Qu’est-ce que les «rip-deal», ces arnaques qui explosent depuis deux ans?
CRIMINALITÉ•Ces arnaques portant le plus souvent sur des transactions immobilières connaissent une forte recrudescence...Thibaut Chevillard
L'essentiel
- En mars 2018, les enquêteurs de la police judiciaire ont interpellé huit malfaiteurs qui avaient escroqué huit personnes à hauteur de 5 millions d’euros en utilisant la méthode du « rip-deal ».
- Ces arnaques à la transaction portent le plus souvent sur des biens immobiliers.
- Selon un rapport de la police judiciaire, ces escroqueries sont en fortes recrudescences depuis deux ans.
A Cannes, il menait la grande vie. Montre à plus de 100.000 euros au poignet, conduisant des voitures de luxe, et vivant dans des palaces. Ce Serbe considéré comme un escroc d’envergure internationale a finalement été interpellé le 13 août dernier par les enquêteurs de la police judiciaire. Quelques jours plus tôt, il avait arnaqué un homme d’affaires sud-coréen, auquel il avait proposé 2 millions d’euros en liquide contre l’équivalent en Bitcoins, la principale monnaie virtuelle, transférés sur un compte. Mais les billets que ce dernier lui avait remis dans une chambre d’hôtel du Negresco, à Nice, étaient de faux grossiers.

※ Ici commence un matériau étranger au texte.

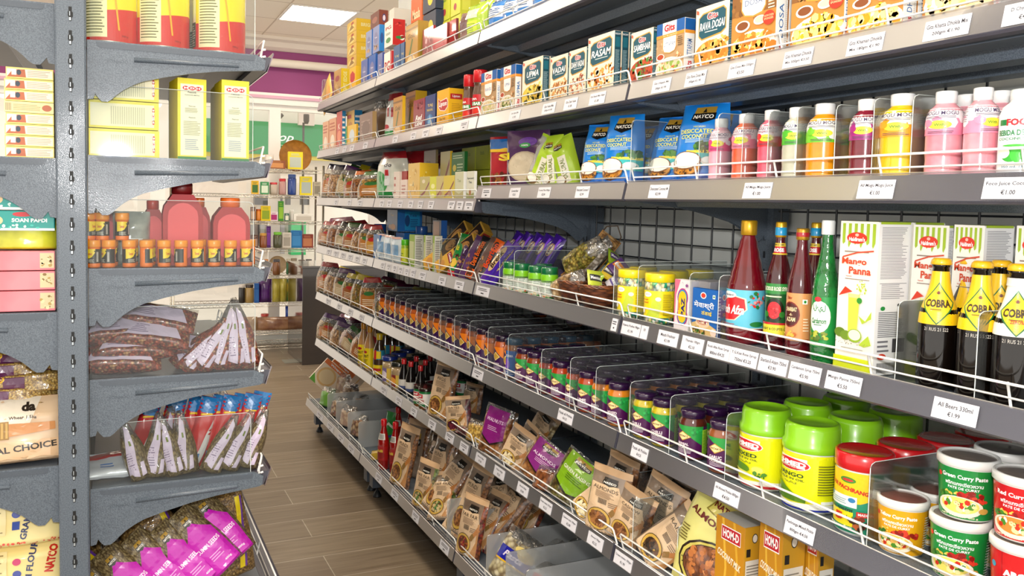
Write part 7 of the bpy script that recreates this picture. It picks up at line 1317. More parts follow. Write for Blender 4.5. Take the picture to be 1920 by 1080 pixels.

Spécialité d’équipes de gens du voyage sédentarisés originaires des pays de l’est, l’arnaque à la transaction - aussi appelée « rip-deal » ou « marché pourri » - connaît une forte recrudescence depuis deux ans, explique la commissaire divisionnaire Corinne Bertoux, cheffe de l’OCRGDF (Office central pour la répression de la grande délinquance financière). Dans ce cas-là, elles portaient sur des bitcoins payés avec de faux billets. Mais le plus souvent les escrocs s’intéressent aux bien immobiliers et utilisent une autre méthode. Ils commencent par parcourir les petites annonces avant de contacter un vendeur.
Table à « rip-deal »
Pour le mettre en confiance et montrer qu’ils ont beaucoup d’argent, ils lui donnent rendez-vous dans un hôtel de luxe et arrivent au volant de grosses berlines, vêtus d’un beau costume. « Généralement, ils ne discutent pas trop le prix et ne vont même pas voir le bien », poursuit Corinne Bertoux. En revanche, ils vont proposer au vendeur de régler une partie du prix « en dessous de table, pour des motifs fiscaux », en devises étrangères. Puis, ils lui suggèrent d’échanger ces devises contre des euros, « avec un taux de change très avantageux pour la victime et une plus-value conséquente », indique le rapport annuel du Sirasco.
Dès qu’un vendeur accepte le deal, le piège se referme sur lui. Généralement, les escrocs présentent à la victime de vrais billets, lors d’un rendez-vous organisé dans une discrète chambre d’hôtel. Ils lui laissent des faux avec lesquels il repart. Comment font-ils ? Ils les placent dans une table à rip-deal, dans laquelle est dissimulé un complice. Après avoir présenté à l’acheteur de vraies coupures, le complice caché dans le meuble les remplace par de la fausse monnaie. Et les victimes n’y voient que du feu.
Des victimes discrètes
Dans d’autres cas, les escrocs expliquent simplement à la victime que l’opération ne peut se faire. Ils lui redonnent alors ses billets qu’elle leur avait confiés en arrivant et qui avaient été prudemment déposés, durant la discussion, dans la fameuse table à rip-deal… Elle repart là aussi avec des faux. Mais ils leur arrivent aussi de s’emparer violemment de l’argent avant de se volatiliser dans la nature. Les transactions étant en partie frauduleuses, les victimes hésitent souvent à déposer plainte.
« A partir du moment où il y a un dessous-de-table, elles commettent elles-mêmes des infractions », souffle Corinne Bertoux. Difficiles donc d’estimer précisément le nombre de victimes. Ce qui est sûr, c’est que les limiers de la police judiciaire démantèlent de plus en plus de réseaux. En mars dernier, ils ont interpellé huit personnes qui avaient escroqué huit victimes à l’étranger à hauteur de 5 millions d’euros. Ils avaient saisi des bijoux, des montres de luxe. Ainsi que 4 millions d’euros de fac-similés de billets. Et une « table de rip-deal ».